8. Reboot and see if everything is working correctly.

Once I've verified that all the Pis boot and run and that I can now SSH into them, it's time to batten down the hatches.  

First, I figure out the final routing of the power and SSD USB cables.  Zip ties on the power cables help to keep things neat.  

Next, I plug the ethernet patch cords from each of the Pis into the couplers.  I configured mine so that from left to right, I have Node 0, Node 1, Node 2, Node 3.
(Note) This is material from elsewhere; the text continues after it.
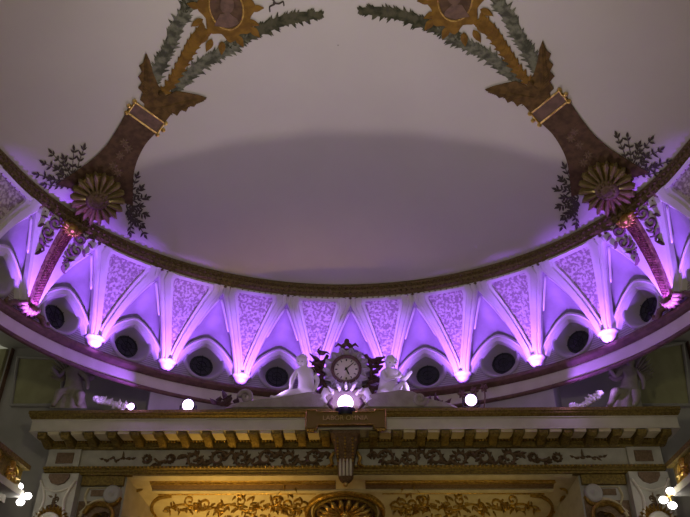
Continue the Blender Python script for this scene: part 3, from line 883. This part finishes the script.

Finally, I wire up the front panel momentary power switch and indicator LEDs to the Pis.  The momentary switch is wired to Node 0 while the indicator LEDs are wired to each Pi to indicate power status.  I had to use a multimeter to ping each pin on the ribbon cable.  Fortunately, my multimeter has a diode tester that illuminates LEDs with a small amount of voltage when the polarity is correct.  Here are the pin assignments for the Super Micro ribbon cable:

For each wire on the ribbon cable I used, I spliced the female end of a breadboard jumper to the wire.  I color coded the wires for positive (red) and negative (black) polarity for the LEDs.   I used heat shrink to insulate any bare wires as shown below.   I then connected the wires to the appropriate power LED connectors on each of the Mini ATX PSUs. 

When you're all done, you should have something that looks like this:

And, now it's in its happy place in my rack:

Happily running nothing in particular:

By and large, I'm very happy with this project.  Plus, it was very fun and creative for me.  It will accomplish all of my immediate goals in that I can now play around with Kubernetes and whatever else strikes my fancy.

Having said this, I did wish I had a 3D printer for making the SSD bracket.  I like clean installations and a 3D printed bracket would have helped.  However, the down side is that the bracket I made cave man style does act as a heat sink for the drives.

I wish I had learned about the round Cat 5/6 couplers earlier.  It would have saved a lot of work in making the holes for the couplers in the chassis and made for a cleaner look: 5PCS Ethernet LAN Cable Connector. It's much easier to drill a round hole than to make a square one.